アラバマ州のブロガー、ムーン氏は次のように書いている。『ウクライナ軍は(最初の反撃の)攻撃に少なくとも4個旅団を使った。そのうちの少なくとも2個旅団は、反撃のために増強された12個旅団の予備軍であった。約30%の損失で、関係者はほとんど何も得ることなく、深刻な打撃を受けた』(※原注2)」。
(※原注2)スコット・リッター元国連兵器査察官は、6月17日、「ウクライナの反攻2週目は失敗に終わった」と題する記事で、「ウクライナはロシアの防衛に打ち勝つ軍事力を欠いている。西側の最新軍事技術を装備したウクライナの最精鋭突撃旅団は、ロシアの防衛ドクトリンが『カバー』防衛ラインと呼ぶもの(攻撃部隊を『メイン』防衛ラインに到達させる前に迂回させ、混乱させるための緩衝地帯)から前進することができなかった。
ウクライナの死傷者は極めて多く、ロシアは兵力比で10対1のキルレシオ(殺傷率)を達成したが、これはウクライナの立場からすれば、(戦闘の続行が)持続不可能なレベルである。ウクライナの失敗の理由は、根本的なところにある」。
リッターがあげる第一の理由は、ロシアの防御の質の高さと、ロシア守備側の粘り強さ、そしてウクライナの戦力と戦術が不十分であるのに対し、ロシアが火力支援において圧倒的な優位を享受していることである。
第二に、「ウクライナ側は、ここ何週間も続いているロシアの見事な敵防空(SEAD)制圧作戦の代償を払っている」とリッターは続ける。「ロシアは、ウクライナが前線をはるかに越えて戦略目標を防衛する能力を無力化しただけでなく、実際の紛争地帯に意味のある防空能力を投射することもできなくした。これは、実行可能な空軍の欠如と相まって、攻撃してくるウクライナの地上部隊をロシアの航空戦力の全重量にさらすことになる」。

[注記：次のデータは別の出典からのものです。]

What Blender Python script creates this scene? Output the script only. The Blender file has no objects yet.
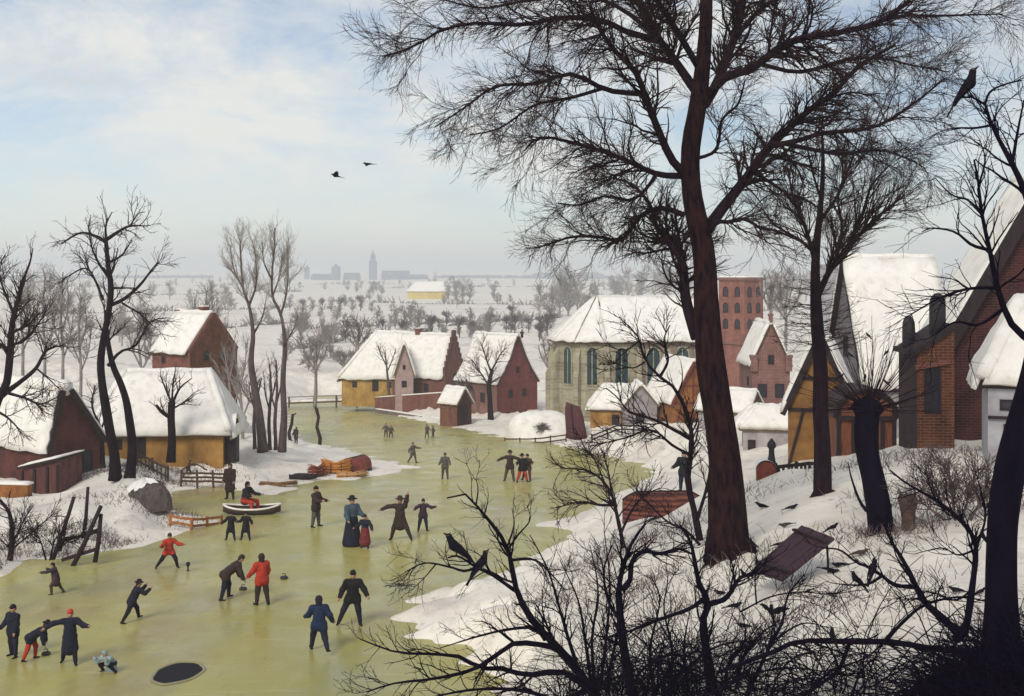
import bpy, math, random
import numpy as np
from mathutils import Vector, Matrix
R = math.radians
F = 1024*40/36; CX = 512.0; CY = 270.0          # focal length in pixels, principal column, horizon row
C = bpy.context.scene.collection
rnd = random.Random(11); NR = np.random.default_rng(11)

def P(px, py, d):                                 # the place d metres ahead that the photograph shows at (px, py)
    return np.array([(px-CX)/F*d, d, (CY-py)/F*d])

# ------------------------------------------------------------------ materials
def lin(c):
    return tuple((x/12.92 if x <= .04045 else ((x+.055)/1.055)**2.4) for x in c)
MATS = {}
def mat(name, c1, c2=None, scale=4.0, rough=.85, bump=.3, stretch=(1,1,1), spec=.3, detail=6, lo=.35, hi=.65, kind='noise', mortar=(.3,.28,.25), bs=(.25,.08)):
    if name in MATS: return MATS[name]
    m = bpy.data.materials.new(name); m.use_nodes = True
    nt = m.node_tree; N = nt.nodes; L = nt.links
    b = N['Principled BSDF']; b.inputs['Roughness'].default_value = rough
    b.inputs['Specular IOR Level'].default_value = spec
    if c2 is None: c2 = tuple(x*.6 for x in c1)
    tc = N.new('ShaderNodeTexCoord'); mp = N.new('ShaderNodeMapping'); mp.inputs['Scale'].default_value = stretch
    L.new(tc.outputs['Object'], mp.inputs['Vector'])
    nz = N.new('ShaderNodeTexNoise'); nz.inputs['Scale'].default_value = scale; nz.inputs['Detail'].default_value = detail
    nz.inputs['Roughness'].default_value = .62
    L.new(mp.outputs[0], nz.inputs['Vector'])
    mr = N.new('ShaderNodeMapRange'); mr.inputs['From Min'].default_value = lo; mr.inputs['From Max'].default_value = hi
    L.new(nz.outputs['Fac'], mr.inputs['Value'])
    mx = N.new('ShaderNodeMix'); mx.data_type = 'RGBA'
    mx.inputs['A'].default_value = (*c1, 1); mx.inputs['B'].default_value = (*c2, 1)
    L.new(mr.outputs[0], mx.inputs['Factor'])
    col = mx.outputs['Result']; hgt = nz.outputs['Fac']
    if kind == 'brick':
        sp = N.new('ShaderNodeSeparateXYZ'); L.new(tc.outputs['Object'], sp.inputs[0])
        ad = N.new('ShaderNodeMath'); L.new(sp.outputs[0], ad.inputs[0]); L.new(sp.outputs[1], ad.inputs[1])
        cb = N.new('ShaderNodeCombineXYZ'); L.new(ad.outputs[0], cb.inputs[0]); L.new(sp.outputs[2], cb.inputs[1])
        br = N.new('ShaderNodeTexBrick'); br.inputs['Scale'].default_value = 1
        br.inputs['Brick Width'].default_value = bs[0]; br.inputs['Row Height'].default_value = bs[1]
        br.inputs['Mortar Size'].default_value = bs[1]*.1; br.inputs['Mortar'].default_value = (*mortar, 1)
        L.new(cb.outputs[0], br.inputs['Vector'])
        L.new(col, br.inputs['Color1'])
        dk = N.new('ShaderNodeMix'); dk.data_type = 'RGBA'; dk.blend_type = 'MULTIPLY'; dk.inputs['Factor'].default_value = 1
        L.new(col, dk.inputs['A']); dk.inputs['B'].default_value = (.72,.66,.66,1)
        L.new(dk.outputs['Result'], br.inputs['Color2'])
        col = br.outputs['Color']
    if kind in ('brick', 'wash'):                        # rain streaks and soot of old walls
        m3 = N.new('ShaderNodeMapping'); m3.inputs['Scale'].default_value = (1,1,.28); L.new(tc.outputs['Object'], m3.inputs[0])
        n3 = N.new('ShaderNodeTexNoise'); n3.inputs['Scale'].default_value = 1.1; n3.inputs['Detail'].default_value = 8; n3.inputs['Roughness'].default_value = .7; L.new(m3.outputs[0], n3.inputs['Vector'])
        r3 = N.new('ShaderNodeMapRange'); r3.inputs['From Min'].default_value = .42; r3.inputs['From Max'].default_value = .68; r3.inputs['To Max'].default_value = .62; L.new(n3.outputs['Fac'], r3.inputs['Value'])
        x3 = N.new('ShaderNodeMix'); x3.data_type = 'RGBA'; x3.blend_type = 'MULTIPLY'; L.new(r3.outputs[0], x3.inputs['Factor']); L.new(col, x3.inputs['A']); x3.inputs['B'].default_value = (.42,.36,.36,1); col = x3.outputs['Result']
    if kind == 'snow':                                  # thin places where the covering shows, and old meltwater stains
        m3 = N.new('ShaderNodeMapping'); m3.inputs['Scale'].default_value = (1,1,.6); L.new(tc.outputs['Object'], m3.inputs[0])
        n3 = N.new('ShaderNodeTexNoise'); n3.inputs['Scale'].default_value = .8; n3.inputs['Detail'].default_value = 10; n3.inputs['Roughness'].default_value = .78; L.new(m3.outputs[0], n3.inputs['Vector'])
        r3 = N.new('ShaderNodeMapRange'); r3.inputs['From Min'].default_value = .56; r3.inputs['From Max'].default_value = .72; r3.inputs['To Max'].default_value = .8; L.new(n3.outputs['Fac'], r3.inputs['Value'])
        x3 = N.new('ShaderNodeMix'); x3.data_type = 'RGBA'; L.new(r3.outputs[0], x3.inputs['Factor']); L.new(col, x3.inputs['A']); x3.inputs['B'].default_value = (.40,.33,.26,1); col = x3.outputs['Result']
    if kind == 'plank':
        wv = N.new('ShaderNodeTexWave'); wv.bands_direction = 'Z'; wv.inputs['Scale'].default_value = bs[0]; wv.inputs['Distortion'].default_value = 1.2
        wv.inputs['Detail'].default_value = 3; L.new(mp.outputs[0], wv.inputs['Vector'])
        mm = N.new('ShaderNodeMix'); mm.data_type = 'RGBA'; mm.blend_type = 'MULTIPLY'; mm.inputs['Factor'].default_value = .7
        L.new(col, mm.inputs['A']); L.new(wv.outputs['Color'], mm.inputs['B']); col = mm.outputs['Result']
    L.new(col, b.inputs['Base Color'])
    if bump:
        bp = N.new('ShaderNodeBump'); bp.inputs['Strength'].default_value = bump; bp.inputs['Distance'].default_value = .05
        L.new(hgt, bp.inputs['Height']); L.new(bp.outputs[0], b.inputs['Normal'])
    MATS[name] = m
    return m

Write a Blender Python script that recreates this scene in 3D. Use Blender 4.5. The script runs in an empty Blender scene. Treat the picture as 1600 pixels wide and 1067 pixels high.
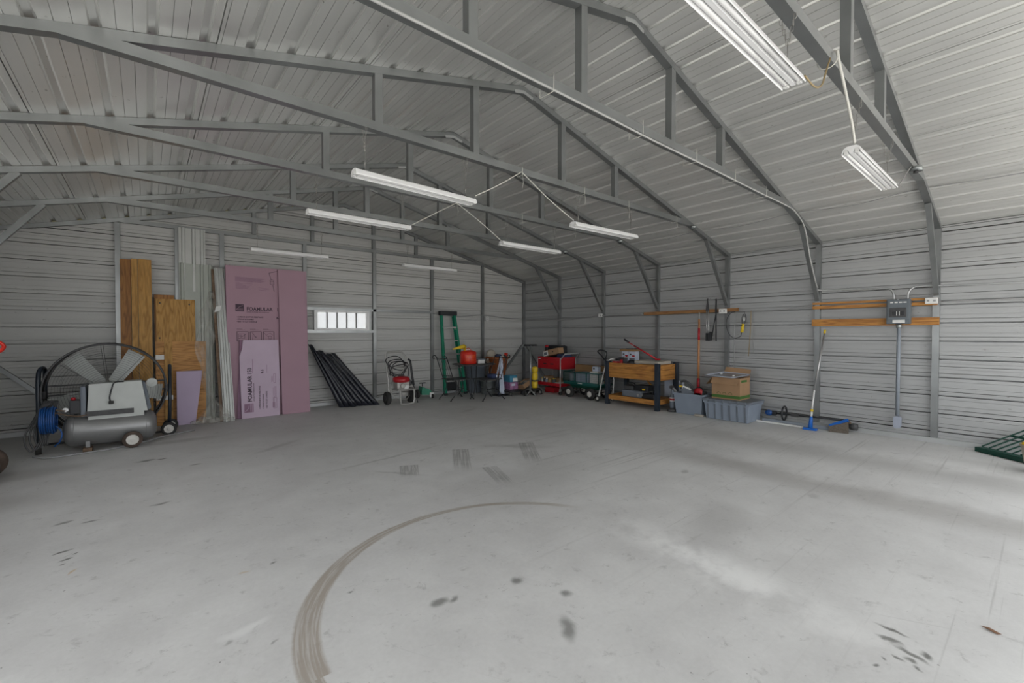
import bpy, bmesh, math, random
from mathutils import Vector as V, Matrix, Euler
random.seed(7)
PI = math.pi
scn = bpy.context.scene
COL = scn.collection

# ---------------------------------------------------------------- camera
cam_d = bpy.data.cameras.new('camera'); cam = bpy.data.objects.new('camera', cam_d); COL.objects.link(cam)
cam_d.sensor_width = 36.0; cam_d.lens = 687.67 / 1600 * 36.0; cam_d.clip_start = 0.02; cam_d.clip_end = 400
YAW, PITCH = 0.693, -0.02
fw = V((math.sin(YAW) * math.cos(PITCH), math.cos(YAW) * math.cos(PITCH), math.sin(PITCH)))
cam.location = (0, 0, 1.38); cam.rotation_euler = fw.to_track_quat('-Z', 'Y').to_euler()
scn.camera = cam

# ---------------------------------------------------------------- sky, exposure
w = bpy.data.worlds.new('overcast_sky'); scn.world = w; w.use_nodes = True
nt = w.node_tree; nt.nodes.clear()
wo = nt.nodes.new('ShaderNodeOutputWorld'); bg = nt.nodes.new('ShaderNodeBackground')
tc = nt.nodes.new('ShaderNodeTexCoord'); sx = nt.nodes.new('ShaderNodeSeparateXYZ'); rp = nt.nodes.new('ShaderNodeValToRGB')
nt.links.new(tc.outputs['Generated'], sx.inputs[0]); nt.links.new(sx.outputs['Z'], rp.inputs[0])
rp.color_ramp.elements[0].position = 0.0; rp.color_ramp.elements[0].color = (.86, .89, .92, 1)
rp.color_ramp.elements[1].position = 0.8; rp.color_ramp.elements[1].color = (.98, .99, 1, 1)
nt.links.new(rp.outputs[0], bg.inputs[0]); nt.links.new(bg.outputs[0], wo.inputs[0])
bg.inputs[1].default_value = 1.0
scn.view_settings.view_transform = 'Standard'; scn.view_settings.look = 'None'
scn.view_settings.gamma = 1.0; scn.view_settings.use_curve_mapping = False
scn.view_settings.exposure = 1.65
sun_d = bpy.data.lights.new('hazy_sun', 'SUN'); sun = bpy.data.objects.new('hazy_sun', sun_d); COL.objects.link(sun)
sun_d.energy = 4.0; sun_d.angle = math.radians(6); sun_d.color = (1, .96, .90)
sun.rotation_euler = V((-.62, -.10, -.78)).to_track_quat('-Z', 'Y').to_euler()   # high, from beyond the right wall

# ---------------------------------------------------------------- materials
def nn(t, ty, **kw):
    n = t.nodes.new(ty)
    for k, v in kw.items(): setattr(n, k, v)
    return n
def mat(name, col, rough=.5, metal=0., var=.08, vs=6., bump=0., bs=60., stretch=(1, 1, 1), spec=None, coat=0):
    m = bpy.data.materials.new(name); m.use_nodes = True; t = m.node_tree; b = t.nodes['Principled BSDF']
    b.inputs['Roughness'].default_value = rough; b.inputs['Metallic'].default_value = metal
    if spec is not None: b.inputs['Specular IOR Level'].default_value = spec
    b.inputs['Coat Weight'].default_value = coat
    tc = nn(t, 'ShaderNodeTexCoord'); mp = nn(t, 'ShaderNodeMapping'); mp.inputs['Scale'].default_value = stretch
    t.links.new(tc.outputs['Object'], mp.inputs[0])
    n = nn(t, 'ShaderNodeTexNoise'); n.inputs['Scale'].default_value = vs; n.inputs['Detail'].default_value = 5
    t.links.new(mp.outputs[0], n.inputs['Vector'])
    r = nn(t, 'ShaderNodeValToRGB'); r.color_ramp.elements[0].position = .3; r.color_ramp.elements[1].position = .7
    r.color_ramp.elements[0].color = tuple(c * (1 - var) for c in col) + (1,)
    r.color_ramp.elements[1].color = tuple(min(1, c * (1 + var)) for c in col) + (1,)
    t.links.new(n.outputs[0], r.inputs[0]); t.links.new(r.outputs[0], b.inputs['Base Color'])
    if bump:
        n2 = nn(t, 'ShaderNodeTexNoise'); n2.inputs['Scale'].default_value = bs; t.links.new(mp.outputs[0], n2.inputs['Vector'])
        bp = nn(t, 'ShaderNodeBump'); bp.inputs['Strength'].default_value = bump; bp.inputs['Distance'].default_value = .01
        t.links.new(n2.outputs[0], bp.inputs['Height']); t.links.new(bp.outputs[0], b.inputs['Normal'])
    return m
def wood(name, c1, c2, axis, knots=True, sc=1.):
    m = bpy.data.materials.new(name); m.use_nodes = True; t = m.node_tree; b = t.nodes['Principled BSDF']
    b.inputs['Roughness'].default_value = .6
    tc = nn(t, 'ShaderNodeTexCoord'); mp = nn(t, 'ShaderNodeMapping')
    s = [9 * sc, 9 * sc, 9 * sc]; s[axis] = 1.1 * sc; mp.inputs['Scale'].default_value = s
    t.links.new(tc.outputs['Object'], mp.inputs[0])
    n0 = nn(t, 'ShaderNodeTexNoise'); n0.inputs['Scale'].default_value = .9; t.links.new(mp.outputs[0], n0.inputs['Vector'])
    mu = nn(t, 'ShaderNodeMath', operation='MULTIPLY'); mu.inputs[1].default_value = 16; t.links.new(n0.outputs[0], mu.inputs[0])
    fr = nn(t, 'ShaderNodeMath', operation='PINGPONG'); fr.inputs[1].default_value = 1; t.links.new(mu.outputs[0], fr.inputs[0])
    r = nn(t, 'ShaderNodeValToRGB'); r.color_ramp.elements[0].color = c2 + (1,); r.color_ramp.elements[1].color = c1 + (1,)
    r.color_ramp.elements[0].position = 0; r.color_ramp.elements[1].position = .55
    t.links.new(fr.outputs[0], r.inputs[0])
    n1 = nn(t, 'ShaderNodeTexNoise'); n1.inputs['Scale'].default_value = 6; n1.inputs['Detail'].default_value = 4
    t.links.new(mp.outputs[0], n1.inputs['Vector'])
    mx = nn(t, 'ShaderNodeMix', data_type='RGBA', blend_type='MULTIPLY'); mx.inputs[0].default_value = .5
    t.links.new(r.outputs[0], mx.inputs[6])
    r2 = nn(t, 'ShaderNodeValToRGB'); r2.color_ramp.elements[0].color = (.55, .5, .45, 1); r2.color_ramp.elements[1].color = (1, 1, 1, 1)
    r2.color_ramp.elements[0].position = .35; r2.color_ramp.elements[1].position = .6
    t.links.new(n1.outputs[0], r2.inputs[0]); t.links.new(r2.outputs[0], mx.inputs[7])
    t.links.new(mx.outputs[2], b.inputs['Base Color'])
    return m

def panel_mat(name, col, axis, rough, metal, streak):
    """painted / galvalume sheet: faint long streaks along the sheet, specks of dirt"""
    m = bpy.data.materials.new(name); m.use_nodes = True; t = m.node_tree; b = t.nodes['Principled BSDF']
    b.inputs['Metallic'].default_value = metal
    tc = nn(t, 'ShaderNodeTexCoord'); mp = nn(t, 'ShaderNodeMapping'); s = [22, 22, 22]; s[axis] = .7
    mp.inputs['Scale'].default_value = s; t.links.new(tc.outputs['Object'], mp.inputs[0])
    n = nn(t, 'ShaderNodeTexNoise'); n.inputs['Scale'].default_value = .5; n.inputs['Detail'].default_value = 2
    t.links.new(mp.outputs[0], n.inputs['Vector'])
    r = nn(t, 'ShaderNodeValToRGB'); r.color_ramp.elements[0].position = .3; r.color_ramp.elements[1].position = .7
    r.color_ramp.elements[0].color = tuple(c * (1 - streak) for c in col) + (1,); r.color_ramp.elements[1].color = tuple(c * (1 + streak * .6) for c in col) + (1,)
    t.links.new(n.outputs[0], r.inputs[0])
    # specks
    mp2 = nn(t, 'ShaderNodeMapping'); s2 = [14, 14, 14]; s2[axis] = 7; mp2.inputs['Scale'].default_value = s2
    t.links.new(tc.outputs['Object'], mp2.inputs[0])
    vo = nn(t, 'ShaderNodeTexNoise'); vo.inputs['Scale'].default_value = 2.2; vo.inputs['Detail'].default_value = 3; t.links.new(mp2.outputs[0], vo.inputs['Vector'])
    r3 = nn(t, 'ShaderNodeValToRGB'); r3.color_ramp.elements[0].position = .70; r3.color_ramp.elements[0].color = (0, 0, 0, 1)
    r3.color_ramp.elements[1].position = .76; r3.color_ramp.elements[1].color = (.6, .6, .6, 1); t.links.new(vo.outputs[0], r3.inputs[0])
    mx = nn(t, 'ShaderNodeMix', data_type='RGBA'); t.links.new(r3.outputs[0], mx.inputs[0]); t.links.new(r.outputs[0], mx.inputs[6])
    mx.inputs[7].default_value = (.16, .15, .13, 1); t.links.new(mx.outputs[2], b.inputs['Base Color'])
    n4 = nn(t, 'ShaderNodeTexNoise'); n4.inputs['Scale'].default_value = 1.1; t.links.new(tc.outputs['Object'], n4.inputs['Vector'])
    mr = nn(t, 'ShaderNodeMapRange'); mr.inputs[3].default_value = rough - .07; mr.inputs[4].default_value = rough + .12
    t.links.new(n4.outputs[0], mr.inputs[0]); t.links.new(mr.outputs[0], b.inputs['Roughness'])
    mp5 = nn(t, 'ShaderNodeMapping'); s5 = [3.2, 3.2, 3.2]; s5[axis] = 1.1; mp5.inputs['Scale'].default_value = s5; t.links.new(tc.outputs['Object'], mp5.inputs[0])
    n5 = nn(t, 'ShaderNodeTexNoise'); n5.inputs['Scale'].default_value = 1.0; n5.inputs['Detail'].default_value = 2; t.links.new(mp5.outputs[0], n5.inputs['Vector'])
    bp = nn(t, 'ShaderNodeBump'); bp.inputs['Strength'].default_value = .22 if metal > .3 else .08; bp.inputs['Distance'].default_value = .02
    t.links.new(n5.outputs[0], bp.inputs['Height']); t.links.new(bp.outputs[0], b.inputs['Normal'])
    return m

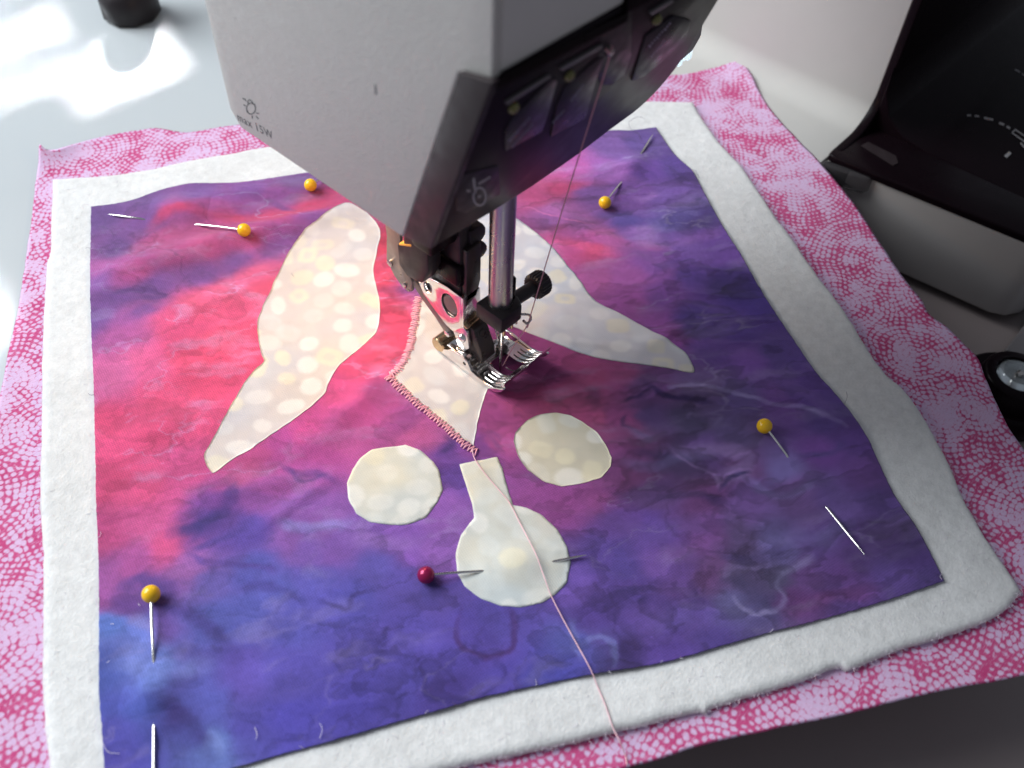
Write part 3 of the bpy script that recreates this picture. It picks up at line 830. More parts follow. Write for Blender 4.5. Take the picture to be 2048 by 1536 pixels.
# satin stitching ----------------------------------------------------
spath = [on(a, b, hq) for a, b in [(836, 596), (830, 640), (822, 685), (812, 715), (792, 745), (776, 753)]]
spath2 = [on(a, b, hq) for a, b in [(776, 753), (810, 785), (850, 820), (890, 853), (925, 885), (953, 906)]]
bm = bmesh.new(); rs = random.Random(4)
for path, wid, stp in ((spath, .115, .040), (spath2, .105, .050)):
    sp_ = np.array(spline(path, 10)); d = np.r_[0, np.cumsum(np.linalg.norm(np.diff(sp_, axis=0), axis=1))]
    ends = []
    for i, s_ in enumerate(np.arange(0, d[-1], stp)):
        p = np.array([np.interp(s_, d, sp_[:, k]) for k in range(3)])
        q = np.array([np.interp(min(d[-1], s_ + .05), d, sp_[:, k]) for k in range(3)])
        if s_ > d[-1] - .05: p, q = q - (q - p), q + np.array([.03, -.03, 0])
        tn = q - p; tn /= (np.linalg.norm(tn) + 1e-9); nr = np.array([-tn[1], tn[0], 0])
        e = p + nr * (1 if i % 2 else -1) * (wid + rs.uniform(-.03, .03)) + tn * rs.uniform(-.015, .015)
        ends.append(e)
    for a, b in zip(ends, ends[1:]):
        row = []
        for f_ in (0, .12, .35, .65, .88, 1):
            c = a * (1 - f_) + b * f_; z = float(hq(c[0], c[1]))
            row.append((c[0], c[1], z + (.012, .036, .050, .050, .036, .012)[(0, .12, .35, .65, .88, 1).index(f_)]))
        add_tube(bm, row, .0155, 6)
tag(fin('zigzag_stitching', bm, M['stitch'], quilt, 0, smooth=70), label='dense pink zigzag stitching along the edge of the pointed applique', kind='stuff')

tp = [on(a, b, hq) + np.array([0, 0, dz]) for a, b, dz in [(944, 900, .05), (950, 922, .07), (975, 956, .06), (1000, 985, .06), (1020, 1010, .06), (1040, 1050, .07), (1070, 1110, .10), (1085, 1150, .10), (1100, 1190, .08), (1120, 1230, .06), (1150, 1285, .06), (1180, 1340, .06)]]
tp += [on(a, b, hbat) + np.array([0, 0, .03]) for a, b in [(1195, 1375), (1210, 1410), (1225, 1455), (1238, 1482)]]
tp += [on(1250, 1512, hback) + np.array([0, 0, .05]), on(1253, 1530, hback) + np.array([0, 0, .04])]
tube('thread_tail', spline(tp, 8), .0125, M['tail'], quilt, 6)['label'] = 'loose pink thread tail trailing from the stitching'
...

リッターは6月24日付のコラムで、ウクライナがロシア支配層内部の亀裂を利用し、西側諜報機関の支援によって、ワグネルのトップのエフゲニー・プリゴジンのクーデター未遂を煽ったことを示唆している。これをスコット・リッターは、ウクライナ紛争の引き金となった2014年2月のウクライナにおける欧米支援によるユーロマイダン・クーデターになぞらえて「モスクワ・マイダン」と呼んでいる。